In recent years, Lithuania’s construction market has clearly gained momentum. The number of projects is increasing, the pace is accelerating, and competition is intensifying. From the outside, it may seem that the most important thing at this stage is to keep up with the market’s growth. My experience says the opposite: the greatest risk emerges precisely when growth becomes a goal in itself.

We deliberately chose a different path — not to grow as fast as possible, but to grow in a way that allows risks to be managed at every step. And this requires more than a strong project or a capable site team; it requires a system.
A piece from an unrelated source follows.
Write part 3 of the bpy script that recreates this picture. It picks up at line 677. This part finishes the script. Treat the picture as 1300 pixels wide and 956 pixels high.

The first thing you realize as you grow is that problems usually don’t originate on the construction site — they originate within the organization. Unclear responsibilities, slow decision‑making, bottlenecks in information flow — all of this eventually turns into mistakes on site. That’s why we started not with projects, but with structure: who makes decisions, who is responsible for what, and how information moves. When this is clear, risk is reduced even before the first step is taken onto a construction site.

The second key factor is project selection. In construction, there is still a widespread mindset that you have to take everything that comes your way. We do it differently. We essentially “build” each project before submitting a bid: we model the workflow, calculate costs, and assess weak points. Only then do we decide whether it’s worth taking on. This means turning down some opportunities, but it also helps avoid mistakes that would cost far more later on.

The third level is data. In construction, many decisions are still made “based on experience.” We set out to turn that experience into numbers. Over a decade, accumulated data on costs, durations, and real‑life issues allows us to forecast not approximately, but accurately. This changes everything — from budgets and negotiations to decisions about whether to enter a project at all. Decisions become the result of analysis, not intuition.

And finally — the team. As an organization grows, professionalism alone is no longer enough. A new challenge emerges: how people work together. We noticed that efficiency declines not because of a lack of competence, but because of miscommunication. That’s why we started addressing this consciously: how decisions are made, how discussions take place, how people listen to one another. It may sound simple, but it fundamentally transforms how an organization operates.

Today, in construction, it’s not the fastest builder who wins — it’s the one who can manage complexity. And complexity today is everywhere: in projects, pricing, people, and pace.